* _YOUR INSTRUCTIONS_:
Copy exactly the lines that run from the top of the listing to the line containing "the young trees')", both ends included, and omit the pictures.
*****
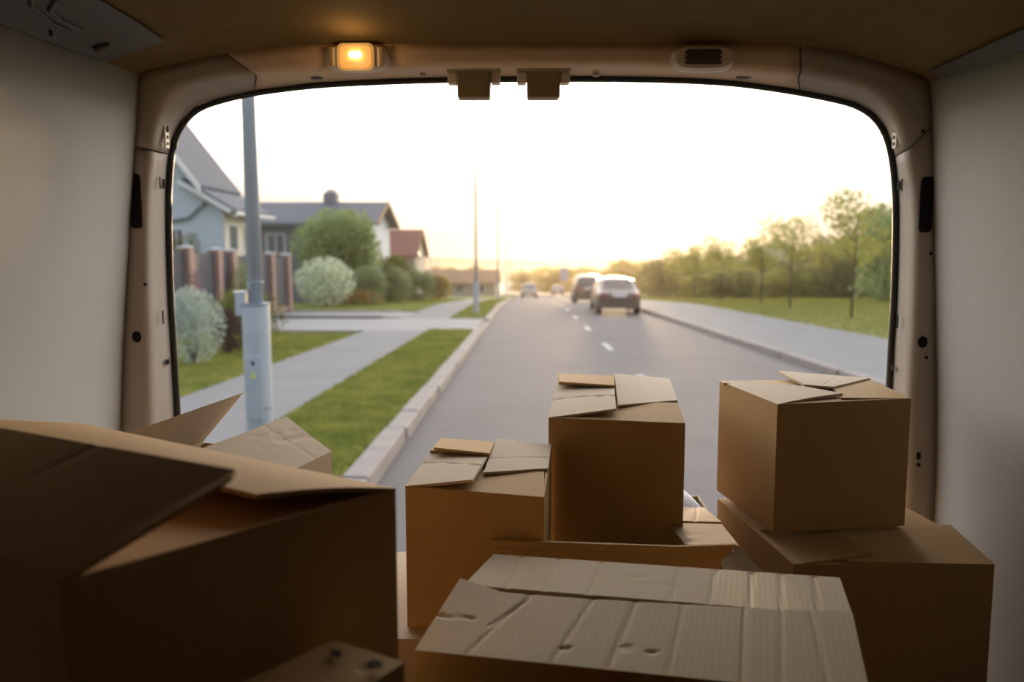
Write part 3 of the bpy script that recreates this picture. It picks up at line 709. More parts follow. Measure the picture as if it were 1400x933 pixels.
# ------------------------------------------------------------------ grass blades (nobody could count them)
def blades(name, x0, x1, y0, y1, n, h, m, dz, seed, power=1.0):
    r = np.random.default_rng(seed)
    t = r.random(n)**power; y = y0 + (y1-y0)*t; x = x0 + (x1-x0)*r.random(n)
    a = r.random(n)*2*np.pi; w = .0045*(1+ (y-y0)/8) + h*.02; hh = h*(.5+r.random(n)); lx = r.normal(0, .35, n)*hh; ly = r.normal(0, .35, n)*hh
    z = -.0245*y - .022*np.maximum(0, y-40) + dz
    v = np.empty((n, 3, 3)); v[:, 0] = np.c_[x-np.cos(a)*w, y-np.sin(a)*w, z]; v[:, 1] = np.c_[x+np.cos(a)*w, y+np.sin(a)*w, z]; v[:, 2] = np.c_[x+lx, y+ly, z+hh]
    me = bpy.data.meshes.new(name); me.vertices.add(n*3); me.vertices.foreach_set('co', v.reshape(-1))
    me.loops.add(n*3); me.loops.foreach_set('vertex_index', np.arange(n*3, dtype=np.int32))
    me.polygons.add(n); me.polygons.foreach_set('loop_start', np.arange(n, dtype=np.int32)*3)
    me.update(); me.validate(); me.materials.append(m)
    o = bpy.data.objects.new(name, me); COL.objects.link(o); o['kind'] = 'stuff'; return o
def gtag(o, label): o['label'] = label; o['category'] = 'grass'; return o
gtag(blades('grass', -2.63, -1.44, 2.6, 21.9, 80000, .05, M['grass'], KT-.025, 1, 1.4), 'short green grass on the verge beside the left kerb')
gtag(blades('grass', -9.4, -4.37, 5, 20.5, 85000, .05, M['grass'], KT-.025, 2), 'short green grass on the lawn left of the sidewalk')
gtag(blades('grass', -2.63, -1.44, 28.1, 60, 16000, .06, M['grass'], KT-.025, 3), 'green grass on the far verge beyond the driveway')
gtag(blades('grass', -9.4, -4.37, 33, 60, 26000, .06, M['grass'], KT-.025, 4), 'sunlit grass before the garden hedges')
gtag(blades('grass', 8.6, 34, 14, 75, 90000, .11, M['grassy'], KT-.04, 5), 'yellow green meadow grass under the young trees')

# ------------------------------------------------------------------ plants
def cloud(blobs, n, size, seed, flat=.0, shell=.55):
    """leaf quads scattered through ellipsoids -> mesh"""
    r = np.random.default_rng(seed); vol = np.array([b[3]*b[4]*b[5] for b in blobs])**.67; cnt = np.maximum(4, (n*vol/vol.sum())).astype(int)
    P = []
    for (cx, cy, cz, rx, ry, rz), c in zip(blobs, cnt):
        d = r.normal(size=(c, 3)); d /= np.linalg.norm(d, axis=1)[:, None]
        rad = shell + (1-shell)*r.random(c)**.6
        P.append(np.array([cx, cy, cz]) + d*rad[:, None]*np.array([rx, ry, rz]))
    P = np.concatenate(P); k = len(P)
    nrm = r.normal(size=(k, 3)); nrm[:, 2] += .4; nrm /= np.linalg.norm(nrm, axis=1)[:, None]
    t = np.cross(nrm, r.normal(size=(k, 3))); t /= np.linalg.norm(t, axis=1)[:, None]; b = np.cross(nrm, t)
    s = size*(.6+.8*r.random(k))[:, None]
    v = np.empty((k, 4, 3)); v[:, 0] = P - t*s*.5; v[:, 1] = P - b*s*.3; v[:, 2] = P + t*s*.5; v[:, 3] = P + b*s*.3
    me = bpy.data.meshes.new('foliage'); me.vertices.add(k*4); me.vertices.foreach_set('co', v.reshape(-1))
    me.loops.add(k*4); me.loops.foreach_set('vertex_index', np.arange(k*4, dtype=np.int32))
    me.polygons.add(k); me.polygons.foreach_set('loop_start', np.arange(k, dtype=np.int32)*4)
    me.update(); me.validate(); return me
def put(mesh, name, m, parent, scale=(1, 1, 1)):
    me = mesh
    if not me.materials: me.materials.append(m)
    o = bpy.data.objects.new(name, me); COL.objects.link(o); o.parent = parent; o.scale = scale; o['kind'] = 'stuff'; return o
def bush(x, y, w, h, m, label, seed, leaf=.06, n=2600, cat='bush', name='bush', blobs=None, d=None, group=None, dz=KT):
    o = thing(name, (x, y, G(y)+dz-.04), label, cat, group)
    r = random.Random(seed); w2 = w/2; d2 = (d or w)/2
    bl = blobs or ([(0, 0, h*.5, w2, d2, h*.5)] + [(r.uniform(-.5, .5)*w2, r.uniform(-.5, .5)*d2, h*r.uniform(.4, .75), w2*.5, d2*.5, h*.3) for _ in range(5)])
    put(cloud(bl, n, leaf, seed), 'foliage', m, o)
    mb = MB()
    for k in range(4):
        a = k*1.6; mb.tube([(0, 0, 0), (math.cos(a)*w2*.4, math.sin(a)*d2*.4, h*.6)], [.02, .008], 6)
    mb.build('stem', M['bark'], o); return o
bush(-5.75, 13.7, 1.15, 1.36, M['leaf_silver'], 'round silver green bush on the lawn beside the left pillar', 11, .045, 6000)
bush(-6.1, 17.2, 1.9, 1.28, M['leaf_olive'], 'olive green clipped bush behind the round silver bush', 12, .06, 4200)
bush(-5.75, 15.4, .75, .92, M['leaf_purple'], 'dark purple leaved bush right of the silver bush', 13, .05, 2200)
bush(-9.05, 25.8, .9, 2.0, M['leaf_mid'], 'pale green shrub at the fence beside the near lamp post', 14, .06, 1800)
bush(-9.15, 22.0, .5, 1.7, M['petal_pink'], 'pink flowering climber on the fence', 15, .06, 700, name='climbing_plant', cat='plant')
bush(-9.3, 37.2, 2.9, 2.35, M['petal_white'], 'white blossoming bush right of the fence', 16, .14, 3600)
bush(-8.3, 38.6, 3.2, .75, M['petal_orange'], 'low bed of orange flowers under the white bush', 17, .09, 1400, name='flower_bed', cat='flowers', d=1.2)
bush(-8.0, 40.5, 2.1, 1.95, M['leaf_mid'], 'first grey green hedge bush right of the white bush', 18, .15, 4200, group='hedge bushes along the garden')
bush(-7.2, 44.0, 2.1, 1.9, M['leaf_mid'], 'second grey green hedge bush along the garden', 19, .15, 4000, group='hedge bushes along the garden')
bush(-6.5, 48.5, 2.2, 1.9, M['leaf_mid'], 'third grey green hedge bush along the garden', 20, .16, 3600, group='hedge bushes along the garden')
bush(-5.9, 54.0, 2.0, 1.75, M['leaf_gold'], 'orange tinged shrub closing the row of hedge bushes', 21, .16, 3000, group='hedge bushes along the garden')
bush(-8.8, 53.0, 3.6, 3.0, M['leaf_olive'], 'olive shrub below the red roofed house', 22, .2, 3600)
bush(-14.6, 34.6, 1.1, 3.4, M['leaf_dark'], 'dark ivy column growing against the white house', 23, .10, 2200, name='climbing_plant', cat='plant')
def tree(x, y, h, w, m, label, seed, trunk=.4, leaf=.2, n=2400, lean=0, cat='tree', name='tree', tr=.06, mesh=None, group=None, blobs=None):
    o = thing(name, (x, y, G(y)+KT-.05), label, cat, group, rz=seed*1.7)
    r = random.Random(seed); ch = h*(1-trunk)
    if mesh is None:
        bl = blobs or [(r.uniform(-.3, .3)*w, r.uniform(-.3, .3)*w, h*trunk+ch*r.uniform(.2, .85), w*r.uniform(.2, .32), w*r.uniform(.2, .32), ch*r.uniform(.16, .26)) for _ in range(11)] + [(0, 0, h*trunk+ch*.5, w*.33, w*.33, ch*.46)]
        mesh = cloud(bl, n, leaf, seed, shell=.3)
    f = put(mesh, 'foliage', m, o)
    mb = MB(); mb.tube([(0, 0, 0), (.02*h*lean, 0, h*trunk), (.03*h, 0, h*.8)], [tr, tr*.75, tr*.3], 8)
    for k in range(5):
        a = k*2.4+seed; z0 = h*(trunk*.9+.08*k); mb.tube([(0, 0, z0), (math.cos(a)*w*.28, math.sin(a)*w*.28, z0+h*.16)], [tr*.45, tr*.15], 5)
    mb.build('trunk', M['bark'], o, smooth=True); return o
tree(-10.4, 44, 5.3, 5.2, M['leaf_green'], 'big round green tree before the slate roofed house', 31, .22, .24, 8000, tr=.14,
     blobs=[(0, 0, 3.1, 2.7, 2.4, 1.8), (-1.2, 0, 3.9, 1.5, 1.5, 1.3), (1.0, -.5, 4.0, 1.6, 1.5, 1.25), (0, -.8, 2.3, 2.5, 1.6, 1.4), (1.9, -.3, 2.7, 1.2, 1.1, 1.4), (-2.0, -.3, 2.5, 1.1, 1, 1.3)])
for i, (x, y, h, w, lab) in enumerate(((11.2, 27.8, 4.3, 2.6, 'young tree with a thin trunk, nearest beside the right pillar'),
        (11.3, 34.6, 4.3, 2.5, 'young tree on the meadow, second from the right pillar'),
        (11.5, 39.5, 3.6, 2.0, 'young tree on the meadow, third from the right pillar'),
        (11.2, 46.5, 3.9, 2.4, 'young thin tree left of the teal spire by the sidewalk'),
        (11.0, 52.5, 3.9, 2.3, 'young tree near the far end of the right sidewalk row'),
        (11.2, 60.0, 4.2, 2.4, 'farthest young tree of the row by the right sidewalk'))):
    tree(x, y, h, w, M['leaf_yellow'], lab, 40+i, .42, .13, 1500, tr=.045, group='young trees along the right sidewalk', name='young_tree')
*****
* _COMPLETE RESPONSE_:
Write part 3 of the bpy script that recreates this picture. It picks up at line 709. More parts follow. Measure the picture as if it were 1400x933 pixels.
# ------------------------------------------------------------------ grass blades (nobody could count them)
def blades(name, x0, x1, y0, y1, n, h, m, dz, seed, power=1.0):
    r = np.random.default_rng(seed)
    t = r.random(n)**power; y = y0 + (y1-y0)*t; x = x0 + (x1-x0)*r.random(n)
    a = r.random(n)*2*np.pi; w = .0045*(1+ (y-y0)/8) + h*.02; hh = h*(.5+r.random(n)); lx = r.normal(0, .35, n)*hh; ly = r.normal(0, .35, n)*hh
    z = -.0245*y - .022*np.maximum(0, y-40) + dz
    v = np.empty((n, 3, 3)); v[:, 0] = np.c_[x-np.cos(a)*w, y-np.sin(a)*w, z]; v[:, 1] = np.c_[x+np.cos(a)*w, y+np.sin(a)*w, z]; v[:, 2] = np.c_[x+lx, y+ly, z+hh]
    me = bpy.data.meshes.new(name); me.vertices.add(n*3); me.vertices.foreach_set('co', v.reshape(-1))
    me.loops.add(n*3); me.loops.foreach_set('vertex_index', np.arange(n*3, dtype=np.int32))
    me.polygons.add(n); me.polygons.foreach_set('loop_start', np.arange(n, dtype=np.int32)*3)
    me.update(); me.validate(); me.materials.append(m)
    o = bpy.data.objects.new(name, me); COL.objects.link(o); o['kind'] = 'stuff'; return o
def gtag(o, label): o['label'] = label; o['category'] = 'grass'; return o
gtag(blades('grass', -2.63, -1.44, 2.6, 21.9, 80000, .05, M['grass'], KT-.025, 1, 1.4), 'short green grass on the verge beside the left kerb')
gtag(blades('grass', -9.4, -4.37, 5, 20.5, 85000, .05, M['grass'], KT-.025, 2), 'short green grass on the lawn left of the sidewalk')
gtag(blades('grass', -2.63, -1.44, 28.1, 60, 16000, .06, M['grass'], KT-.025, 3), 'green grass on the far verge beyond the driveway')
gtag(blades('grass', -9.4, -4.37, 33, 60, 26000, .06, M['grass'], KT-.025, 4), 'sunlit grass before the garden hedges')
gtag(blades('grass', 8.6, 34, 14, 75, 90000, .11, M['grassy'], KT-.04, 5), 'yellow green meadow grass under the young trees')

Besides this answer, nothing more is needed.